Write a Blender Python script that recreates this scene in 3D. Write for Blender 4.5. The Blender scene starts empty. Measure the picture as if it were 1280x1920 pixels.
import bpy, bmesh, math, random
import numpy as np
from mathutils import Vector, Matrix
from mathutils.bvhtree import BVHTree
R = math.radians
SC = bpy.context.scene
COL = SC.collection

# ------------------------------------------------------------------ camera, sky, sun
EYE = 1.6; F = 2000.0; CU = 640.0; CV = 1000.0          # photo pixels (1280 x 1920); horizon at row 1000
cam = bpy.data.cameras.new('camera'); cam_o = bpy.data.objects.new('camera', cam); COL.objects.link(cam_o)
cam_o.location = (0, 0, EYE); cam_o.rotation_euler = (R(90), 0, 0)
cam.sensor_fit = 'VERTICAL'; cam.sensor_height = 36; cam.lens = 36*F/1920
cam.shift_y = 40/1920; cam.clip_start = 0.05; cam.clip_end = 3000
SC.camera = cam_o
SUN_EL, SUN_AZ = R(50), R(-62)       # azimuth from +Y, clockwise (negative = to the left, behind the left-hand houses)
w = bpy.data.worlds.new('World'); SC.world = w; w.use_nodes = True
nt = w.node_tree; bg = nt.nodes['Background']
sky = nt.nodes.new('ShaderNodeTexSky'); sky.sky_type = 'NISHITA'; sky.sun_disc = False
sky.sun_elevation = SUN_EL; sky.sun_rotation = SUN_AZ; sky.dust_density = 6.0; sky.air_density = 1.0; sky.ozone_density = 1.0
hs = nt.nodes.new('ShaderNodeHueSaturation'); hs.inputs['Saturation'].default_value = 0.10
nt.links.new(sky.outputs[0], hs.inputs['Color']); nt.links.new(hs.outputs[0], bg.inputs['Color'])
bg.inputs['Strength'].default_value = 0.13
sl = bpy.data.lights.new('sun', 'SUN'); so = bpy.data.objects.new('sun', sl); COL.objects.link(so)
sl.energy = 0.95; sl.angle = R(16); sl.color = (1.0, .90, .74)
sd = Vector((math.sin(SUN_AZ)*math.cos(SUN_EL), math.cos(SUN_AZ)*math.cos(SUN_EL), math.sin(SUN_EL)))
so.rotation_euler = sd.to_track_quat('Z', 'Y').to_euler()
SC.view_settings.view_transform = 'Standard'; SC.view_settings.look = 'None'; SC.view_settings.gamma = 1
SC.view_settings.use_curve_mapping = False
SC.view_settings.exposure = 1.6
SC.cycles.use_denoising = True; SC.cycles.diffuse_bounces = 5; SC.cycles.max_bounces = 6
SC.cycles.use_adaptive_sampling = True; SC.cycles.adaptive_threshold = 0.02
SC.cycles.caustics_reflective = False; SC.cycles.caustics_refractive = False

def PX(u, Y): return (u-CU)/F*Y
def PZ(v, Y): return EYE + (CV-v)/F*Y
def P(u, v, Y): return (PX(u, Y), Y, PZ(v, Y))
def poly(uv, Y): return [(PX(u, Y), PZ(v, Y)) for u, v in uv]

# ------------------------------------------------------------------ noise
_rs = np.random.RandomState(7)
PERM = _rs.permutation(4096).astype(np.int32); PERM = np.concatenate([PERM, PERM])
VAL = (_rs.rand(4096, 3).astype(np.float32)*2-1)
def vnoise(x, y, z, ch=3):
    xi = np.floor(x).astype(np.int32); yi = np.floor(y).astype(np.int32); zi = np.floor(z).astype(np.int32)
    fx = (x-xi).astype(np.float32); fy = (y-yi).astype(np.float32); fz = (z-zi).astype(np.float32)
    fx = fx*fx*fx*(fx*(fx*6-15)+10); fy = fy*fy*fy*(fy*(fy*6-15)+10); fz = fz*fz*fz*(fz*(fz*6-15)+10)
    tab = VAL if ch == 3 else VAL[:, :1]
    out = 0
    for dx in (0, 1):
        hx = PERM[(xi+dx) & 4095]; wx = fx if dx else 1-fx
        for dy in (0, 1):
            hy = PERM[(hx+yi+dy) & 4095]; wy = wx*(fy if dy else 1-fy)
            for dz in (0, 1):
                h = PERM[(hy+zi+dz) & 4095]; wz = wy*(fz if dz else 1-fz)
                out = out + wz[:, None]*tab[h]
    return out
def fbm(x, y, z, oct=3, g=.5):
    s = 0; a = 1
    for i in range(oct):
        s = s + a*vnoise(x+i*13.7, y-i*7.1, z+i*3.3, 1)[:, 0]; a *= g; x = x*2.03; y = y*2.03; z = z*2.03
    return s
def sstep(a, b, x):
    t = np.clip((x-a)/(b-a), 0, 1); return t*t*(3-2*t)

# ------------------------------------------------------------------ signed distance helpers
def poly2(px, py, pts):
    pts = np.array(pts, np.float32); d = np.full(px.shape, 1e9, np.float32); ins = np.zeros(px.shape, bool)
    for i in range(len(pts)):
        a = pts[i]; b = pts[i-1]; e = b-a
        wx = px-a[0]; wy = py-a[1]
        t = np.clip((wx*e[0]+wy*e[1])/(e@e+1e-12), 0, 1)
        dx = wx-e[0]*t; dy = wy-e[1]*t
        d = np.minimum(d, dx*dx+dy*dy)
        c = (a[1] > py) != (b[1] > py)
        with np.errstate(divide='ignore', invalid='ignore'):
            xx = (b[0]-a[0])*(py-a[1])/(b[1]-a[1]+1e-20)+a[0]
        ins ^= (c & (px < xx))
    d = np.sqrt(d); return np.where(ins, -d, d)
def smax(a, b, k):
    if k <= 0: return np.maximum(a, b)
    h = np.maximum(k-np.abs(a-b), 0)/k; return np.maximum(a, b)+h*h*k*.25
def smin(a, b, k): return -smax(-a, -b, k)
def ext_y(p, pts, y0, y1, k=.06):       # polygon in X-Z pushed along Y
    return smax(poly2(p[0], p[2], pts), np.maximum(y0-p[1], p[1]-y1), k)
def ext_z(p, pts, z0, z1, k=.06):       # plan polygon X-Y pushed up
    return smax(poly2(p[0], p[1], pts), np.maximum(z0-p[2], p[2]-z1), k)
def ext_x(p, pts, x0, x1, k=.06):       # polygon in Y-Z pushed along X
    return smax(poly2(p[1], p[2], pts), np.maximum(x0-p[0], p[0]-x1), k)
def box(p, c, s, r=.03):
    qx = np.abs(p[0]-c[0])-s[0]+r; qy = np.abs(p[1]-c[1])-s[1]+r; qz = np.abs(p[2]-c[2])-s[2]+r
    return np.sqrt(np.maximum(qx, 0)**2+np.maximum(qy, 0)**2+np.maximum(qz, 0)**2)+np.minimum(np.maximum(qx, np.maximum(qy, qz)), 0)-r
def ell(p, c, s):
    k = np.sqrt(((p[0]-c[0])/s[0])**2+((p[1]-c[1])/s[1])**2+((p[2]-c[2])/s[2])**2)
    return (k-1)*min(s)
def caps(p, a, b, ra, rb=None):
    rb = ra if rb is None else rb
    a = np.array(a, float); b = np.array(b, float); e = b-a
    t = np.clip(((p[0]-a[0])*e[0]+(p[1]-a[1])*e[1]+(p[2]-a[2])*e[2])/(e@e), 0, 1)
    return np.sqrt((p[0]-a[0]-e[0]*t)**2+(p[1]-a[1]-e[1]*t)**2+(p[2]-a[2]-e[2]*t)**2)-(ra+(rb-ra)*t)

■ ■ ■

Copy every line verbatim.

## TASK ANSWER
Write a Blender Python script that recreates this scene in 3D. Write for Blender 4.5. The Blender scene starts empty. Measure the picture as if it were 1280x1920 pixels.
import bpy, bmesh, math, random
import numpy as np
from mathutils import Vector, Matrix
from mathutils.bvhtree import BVHTree
R = math.radians
SC = bpy.context.scene
COL = SC.collection

# ------------------------------------------------------------------ camera, sky, sun
EYE = 1.6; F = 2000.0; CU = 640.0; CV = 1000.0          # photo pixels (1280 x 1920); horizon at row 1000
cam = bpy.data.cameras.new('camera'); cam_o = bpy.data.objects.new('camera', cam); COL.objects.link(cam_o)
cam_o.location = (0, 0, EYE); cam_o.rotation_euler = (R(90), 0, 0)
cam.sensor_fit = 'VERTICAL'; cam.sensor_height = 36; cam.lens = 36*F/1920
cam.shift_y = 40/1920; cam.clip_start = 0.05; cam.clip_end = 3000
SC.camera = cam_o
SUN_EL, SUN_AZ = R(50), R(-62)       # azimuth from +Y, clockwise (negative = to the left, behind the left-hand houses)
w = bpy.data.worlds.new('World'); SC.world = w; w.use_nodes = True
nt = w.node_tree; bg = nt.nodes['Background']
sky = nt.nodes.new('ShaderNodeTexSky'); sky.sky_type = 'NISHITA'; sky.sun_disc = False
sky.sun_elevation = SUN_EL; sky.sun_rotation = SUN_AZ; sky.dust_density = 6.0; sky.air_density = 1.0; sky.ozone_density = 1.0
hs = nt.nodes.new('ShaderNodeHueSaturation'); hs.inputs['Saturation'].default_value = 0.10
nt.links.new(sky.outputs[0], hs.inputs['Color']); nt.links.new(hs.outputs[0], bg.inputs['Color'])
bg.inputs['Strength'].default_value = 0.13
sl = bpy.data.lights.new('sun', 'SUN'); so = bpy.data.objects.new('sun', sl); COL.objects.link(so)
sl.energy = 0.95; sl.angle = R(16); sl.color = (1.0, .90, .74)
sd = Vector((math.sin(SUN_AZ)*math.cos(SUN_EL), math.cos(SUN_AZ)*math.cos(SUN_EL), math.sin(SUN_EL)))
so.rotation_euler = sd.to_track_quat('Z', 'Y').to_euler()
SC.view_settings.view_transform = 'Standard'; SC.view_settings.look = 'None'; SC.view_settings.gamma = 1
SC.view_settings.use_curve_mapping = False
SC.view_settings.exposure = 1.6
SC.cycles.use_denoising = True; SC.cycles.diffuse_bounces = 5; SC.cycles.max_bounces = 6
SC.cycles.use_adaptive_sampling = True; SC.cycles.adaptive_threshold = 0.02
SC.cycles.caustics_reflective = False; SC.cycles.caustics_refractive = False

def PX(u, Y): return (u-CU)/F*Y
def PZ(v, Y): return EYE + (CV-v)/F*Y
def P(u, v, Y): return (PX(u, Y), Y, PZ(v, Y))
def poly(uv, Y): return [(PX(u, Y), PZ(v, Y)) for u, v in uv]

# ------------------------------------------------------------------ noise
_rs = np.random.RandomState(7)
PERM = _rs.permutation(4096).astype(np.int32); PERM = np.concatenate([PERM, PERM])
VAL = (_rs.rand(4096, 3).astype(np.float32)*2-1)
def vnoise(x, y, z, ch=3):
    xi = np.floor(x).astype(np.int32); yi = np.floor(y).astype(np.int32); zi = np.floor(z).astype(np.int32)
    fx = (x-xi).astype(np.float32); fy = (y-yi).astype(np.float32); fz = (z-zi).astype(np.float32)
    fx = fx*fx*fx*(fx*(fx*6-15)+10); fy = fy*fy*fy*(fy*(fy*6-15)+10); fz = fz*fz*fz*(fz*(fz*6-15)+10)
    tab = VAL if ch == 3 else VAL[:, :1]
    out = 0
    for dx in (0, 1):
        hx = PERM[(xi+dx) & 4095]; wx = fx if dx else 1-fx
        for dy in (0, 1):
            hy = PERM[(hx+yi+dy) & 4095]; wy = wx*(fy if dy else 1-fy)
            for dz in (0, 1):
                h = PERM[(hy+zi+dz) & 4095]; wz = wy*(fz if dz else 1-fz)
                out = out + wz[:, None]*tab[h]
    return out
def fbm(x, y, z, oct=3, g=.5):
    s = 0; a = 1
    for i in range(oct):
        s = s + a*vnoise(x+i*13.7, y-i*7.1, z+i*3.3, 1)[:, 0]; a *= g; x = x*2.03; y = y*2.03; z = z*2.03
    return s
def sstep(a, b, x):
    t = np.clip((x-a)/(b-a), 0, 1); return t*t*(3-2*t)

# ------------------------------------------------------------------ signed distance helpers
def poly2(px, py, pts):
    pts = np.array(pts, np.float32); d = np.full(px.shape, 1e9, np.float32); ins = np.zeros(px.shape, bool)
    for i in range(len(pts)):
        a = pts[i]; b = pts[i-1]; e = b-a
        wx = px-a[0]; wy = py-a[1]
        t = np.clip((wx*e[0]+wy*e[1])/(e@e+1e-12), 0, 1)
        dx = wx-e[0]*t; dy = wy-e[1]*t
        d = np.minimum(d, dx*dx+dy*dy)
        c = (a[1] > py) != (b[1] > py)
        with np.errstate(divide='ignore', invalid='ignore'):
            xx = (b[0]-a[0])*(py-a[1])/(b[1]-a[1]+1e-20)+a[0]
        ins ^= (c & (px < xx))
    d = np.sqrt(d); return np.where(ins, -d, d)
def smax(a, b, k):
    if k <= 0: return np.maximum(a, b)
    h = np.maximum(k-np.abs(a-b), 0)/k; return np.maximum(a, b)+h*h*k*.25
def smin(a, b, k): return -smax(-a, -b, k)
def ext_y(p, pts, y0, y1, k=.06):       # polygon in X-Z pushed along Y
    return smax(poly2(p[0], p[2], pts), np.maximum(y0-p[1], p[1]-y1), k)
def ext_z(p, pts, z0, z1, k=.06):       # plan polygon X-Y pushed up
    return smax(poly2(p[0], p[1], pts), np.maximum(z0-p[2], p[2]-z1), k)
def ext_x(p, pts, x0, x1, k=.06):       # polygon in Y-Z pushed along X
    return smax(poly2(p[1], p[2], pts), np.maximum(x0-p[0], p[0]-x1), k)
def box(p, c, s, r=.03):
    qx = np.abs(p[0]-c[0])-s[0]+r; qy = np.abs(p[1]-c[1])-s[1]+r; qz = np.abs(p[2]-c[2])-s[2]+r
    return np.sqrt(np.maximum(qx, 0)**2+np.maximum(qy, 0)**2+np.maximum(qz, 0)**2)+np.minimum(np.maximum(qx, np.maximum(qy, qz)), 0)-r
def ell(p, c, s):
    k = np.sqrt(((p[0]-c[0])/s[0])**2+((p[1]-c[1])/s[1])**2+((p[2]-c[2])/s[2])**2)
    return (k-1)*min(s)
def caps(p, a, b, ra, rb=None):
    rb = ra if rb is None else rb
    a = np.array(a, float); b = np.array(b, float); e = b-a
    t = np.clip(((p[0]-a[0])*e[0]+(p[1]-a[1])*e[1]+(p[2]-a[2])*e[2])/(e@e), 0, 1)
    return np.sqrt((p[0]-a[0]-e[0]*t)**2+(p[1]-a[1]-e[1]*t)**2+(p[2]-a[2]-e[2]*t)**2)-(ra+(rb-ra)*t)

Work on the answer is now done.